Establish within NCPB the National Food Reserve (NFR) buttressed on commercial processes, the Warehouse Receipt System and targeted incentives directly to registered farmers designed to avoid market distortions and opaqueness.
Institutionalize within NCPB the Food Balance Sheet Committee with broad representation as a statistical and advisory organ on incentives and strategic food reserve decisions making.
To separate the National Food Reserve functions from the commercial ventures, NCPB will restructure to create the NCPB Trading Division (NTD). NTD will operate unencumbered commercial agricultural hub model, clustering registered small-medium holder farmers and agro-dealers around aggregation centres (cooperatives or warehouses) for storage, bulk inputs sourcing, marketing and extension support. Going forward NTD will compete for opportunities on value and price alongside other market players in Kenya.
Other agencies like Kenya National Trading Corporation, Cooperatives and also the private sector will be encouraged and incentivised to embrace this model, which is key to creating supportive infrastructure for farmers and cutting post-harvest losses.

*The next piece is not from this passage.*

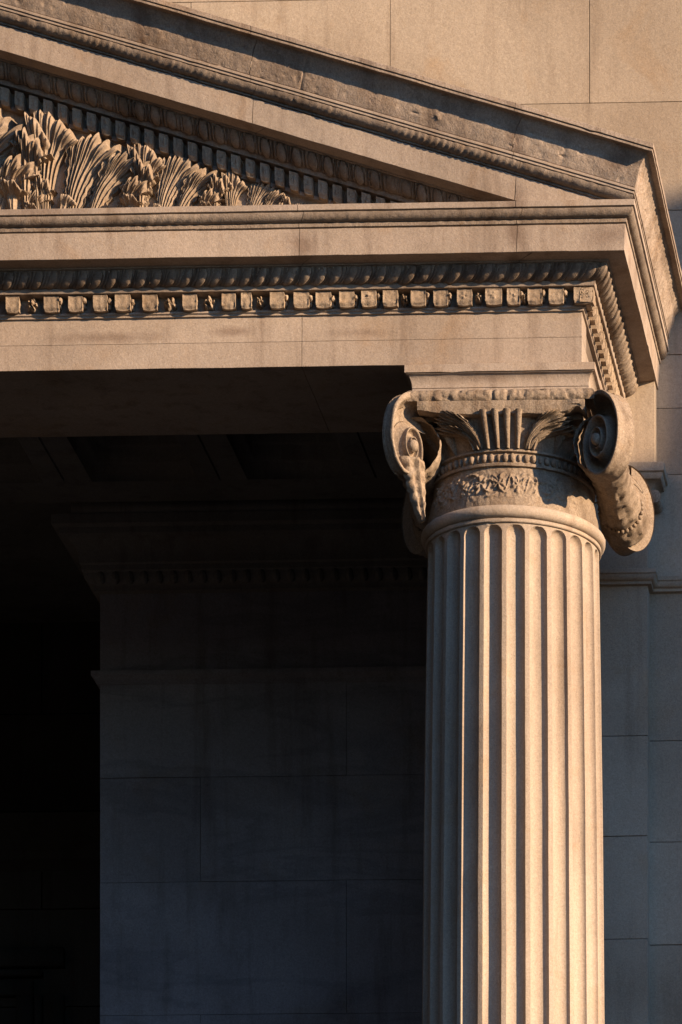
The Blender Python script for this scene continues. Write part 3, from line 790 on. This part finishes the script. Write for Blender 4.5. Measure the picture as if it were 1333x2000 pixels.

Through this process, the government intends to stimulate growth of 750 farmer facing agro-dealers and equipment suppliers, and 150 storage facilities and processors in 20 agricultural value-chains by 2025 To encourage the early participation of the private sector, and the establishment of ware receipt housing system, NCPB will release 7 million bags of space through competitive commercial leases. The release of designated storage space to private sector will proceed speedily and completed by December 2020 Finally, starting from September this year, the Agriculture and Food Authority in collaboration with the counties will undertake the registration of farmers, dealers, and the licensing of primary warehouses, the Warehouse Receipt Council will be responsible for warehouses trading in the Commodity Exchange (KoMEX).
To spearhead the implementation of these reforms, the minister appointed a Technical Working Committee charged with coordinating prompt and focused implementation of these reforms, and further to ensure that systems are in place to receive produce by October 2020.
In addition, he will invigorate the NCPB Board and inject the required expertise for oversighting the revamped functions of NCPB. To better ensure that NCPB as an organization execute more effectively and devoid of historical burdens the Technical Committee and NCPB Board will immediately undertake capacity and suitability vetting of all the serving officers.
In the long term will undertake a policy legal review towards the harmonization of mandates of various agencies under the agriculture sector towards enhancing their complementarity.
The Ministry will provide the stakeholders and the public with regular updates on progress.
These measures will be implemented with immediate effect in readiness for the main harvest season in October 2020.